Mohler is hardly the only prominent voice to have supported Trump and subsequently condemned the violence. I pick on Mohler’s statement because he carries significant influence in the evangelical world; I take his response as indicative of how conservative and evangelical thought leaders are likely processing the events of the past week. Scores of other pundits are trying to explain to themselves how they got this wrong.
Every pundit presents himself as an authority on political and cultural analysis. They write thousands of words in columns, hundreds of thousands in books, and speak thousands more on podcasts and in interviews.

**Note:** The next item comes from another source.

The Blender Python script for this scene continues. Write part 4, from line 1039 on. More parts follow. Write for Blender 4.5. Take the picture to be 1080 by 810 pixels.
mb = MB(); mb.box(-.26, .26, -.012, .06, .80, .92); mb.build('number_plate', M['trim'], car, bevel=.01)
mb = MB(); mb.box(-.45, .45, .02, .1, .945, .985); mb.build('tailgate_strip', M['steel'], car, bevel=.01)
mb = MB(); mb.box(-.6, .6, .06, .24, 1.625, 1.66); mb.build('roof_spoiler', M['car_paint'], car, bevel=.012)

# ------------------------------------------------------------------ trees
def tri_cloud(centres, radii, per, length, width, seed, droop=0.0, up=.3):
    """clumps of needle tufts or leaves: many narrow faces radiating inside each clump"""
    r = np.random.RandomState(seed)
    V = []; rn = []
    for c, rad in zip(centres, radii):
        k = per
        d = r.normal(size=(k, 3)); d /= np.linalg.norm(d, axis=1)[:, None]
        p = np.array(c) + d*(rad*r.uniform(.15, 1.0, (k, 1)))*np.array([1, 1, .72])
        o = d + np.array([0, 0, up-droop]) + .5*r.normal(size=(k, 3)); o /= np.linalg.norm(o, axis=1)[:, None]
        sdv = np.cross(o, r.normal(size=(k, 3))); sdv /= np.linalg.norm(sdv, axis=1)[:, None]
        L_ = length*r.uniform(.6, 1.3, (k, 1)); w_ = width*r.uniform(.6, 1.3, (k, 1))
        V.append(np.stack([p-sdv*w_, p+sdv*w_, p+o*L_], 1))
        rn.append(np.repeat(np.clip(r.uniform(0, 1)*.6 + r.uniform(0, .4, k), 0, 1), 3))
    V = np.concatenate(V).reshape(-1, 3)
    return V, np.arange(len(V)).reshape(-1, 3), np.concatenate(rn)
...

Yet pundits who defended Trump before the riot claim that they could not have anticipated that Trump would turn out to disrespect democratic norms or incite mob violence—when other scholars, pundits, activists, and thinkers have been warning of exactly that for half a decade. We warned so often that our critics invented a label—Trump Derangement Syndrome—with which to dismiss us as a band of hysterical Chicken Littles.

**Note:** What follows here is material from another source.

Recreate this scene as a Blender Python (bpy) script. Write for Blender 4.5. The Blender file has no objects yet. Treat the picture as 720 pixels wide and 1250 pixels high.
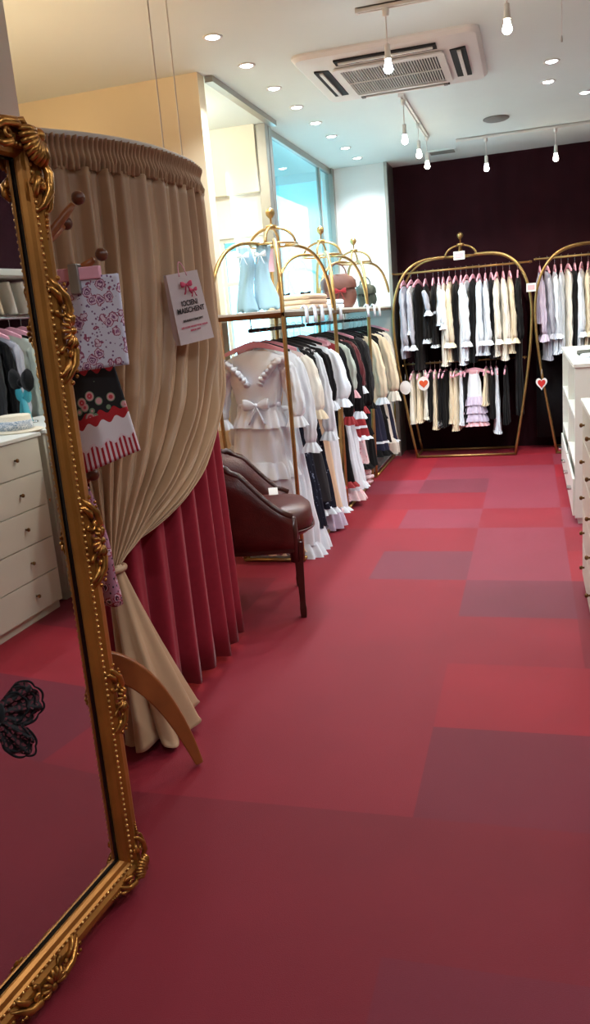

To claim in January 2021 that one couldn’t know it would come to this, to act surprised when political violence happened, is an unconscionably self-serving act of gaslighting. To claim no one knew it could go this far is to willfully ignore and erase the history of everyone who warned it would go this far. Acting like it was impossible to foresee what happened is to pretend that we didn’t spend half a decade bickering over just how close to authoritarianism Trump was taking us.